You Can Tell Me

Dewi Nurjuwita, Timeout Singapore, 2021年9月24日

Cuturi Gallery

 

Cuturi Gallery's latest exhibition features Marla Bendini and Victoria Cantons, painters who are similar yet wildly different. For one, both artists' practices symbiotically engage with the subject of the female gaze, speaking of the female body as an object of consumption in art and literature. Both Marla and Victoria's practices are also informed by their lived experiences as transgender individuals. 

 

London-based artist Victoria Cantons is a cross-disciplinary artist and curator with a primarily drawing/painting practice that is informed by a multinational and multicultural upbringing and a background in photography and stage drama. 

 

"Cantons’ practice is emblematic of the London art scene that has for several decades been at the forefront of pushing social boundaries," says curator John Silvis. "She is building on a formidable legacy of painters, such as Jenny Saville and Lucien Freud, who have used the figure as a powerful site for communication; and her work is able to access both the poetic and cerebral side of embodied presence." 

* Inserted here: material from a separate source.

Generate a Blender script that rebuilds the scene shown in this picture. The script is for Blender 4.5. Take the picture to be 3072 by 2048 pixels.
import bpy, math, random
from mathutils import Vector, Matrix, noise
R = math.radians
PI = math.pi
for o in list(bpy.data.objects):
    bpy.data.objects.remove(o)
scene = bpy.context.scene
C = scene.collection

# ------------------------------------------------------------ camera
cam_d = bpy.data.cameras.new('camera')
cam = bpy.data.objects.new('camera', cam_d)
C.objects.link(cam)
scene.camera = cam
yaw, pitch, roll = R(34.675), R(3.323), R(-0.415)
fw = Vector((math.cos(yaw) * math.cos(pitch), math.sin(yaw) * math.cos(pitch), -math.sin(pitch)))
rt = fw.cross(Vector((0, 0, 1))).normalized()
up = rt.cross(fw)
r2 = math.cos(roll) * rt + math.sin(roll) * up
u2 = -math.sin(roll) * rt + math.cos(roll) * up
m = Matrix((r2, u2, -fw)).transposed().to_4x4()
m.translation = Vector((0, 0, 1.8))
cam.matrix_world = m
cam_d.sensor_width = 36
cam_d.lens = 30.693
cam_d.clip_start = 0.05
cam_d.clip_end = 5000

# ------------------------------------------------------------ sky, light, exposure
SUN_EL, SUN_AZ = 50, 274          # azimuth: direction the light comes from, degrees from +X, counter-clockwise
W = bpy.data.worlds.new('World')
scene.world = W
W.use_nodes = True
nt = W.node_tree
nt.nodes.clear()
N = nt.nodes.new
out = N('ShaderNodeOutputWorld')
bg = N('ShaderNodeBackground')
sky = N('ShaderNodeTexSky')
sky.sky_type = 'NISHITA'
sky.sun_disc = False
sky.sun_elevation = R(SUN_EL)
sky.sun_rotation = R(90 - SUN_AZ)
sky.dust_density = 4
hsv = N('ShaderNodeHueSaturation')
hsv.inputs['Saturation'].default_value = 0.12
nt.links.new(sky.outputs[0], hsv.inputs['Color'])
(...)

Singaporean artist Marla Bendini, on the other hand, has been an inspiring figure in Singapore's art scene. In fact, this isn't Marla's first rodeo at Cuturi Gallery. She presented her solo exhibitions – Back Room and Fairy Conclave – in December last year and March this year respectively. 

 

At the centre of the first gallery is Marla's painting, Pillow Talk / It Is Safe to Look Within (2021). With dominant red and black tones, the painting elicits a rather uncomfortable intensity – but that's exactly what John has intended.  

 

"The emotional depth of her practice separates Bendini from her more obtuse contemporary peers and the beauty of her oeuvre exists in the spaces between fantasy and reality, mystery and definition," says John. "The approach she takes to painting is an act of invitation to consider the meandering path to wholeness and presence."  

 

Entrance to the exhibition is free to the public – so head on down for a rare experience to see the art of these two extraordinary artists in one space.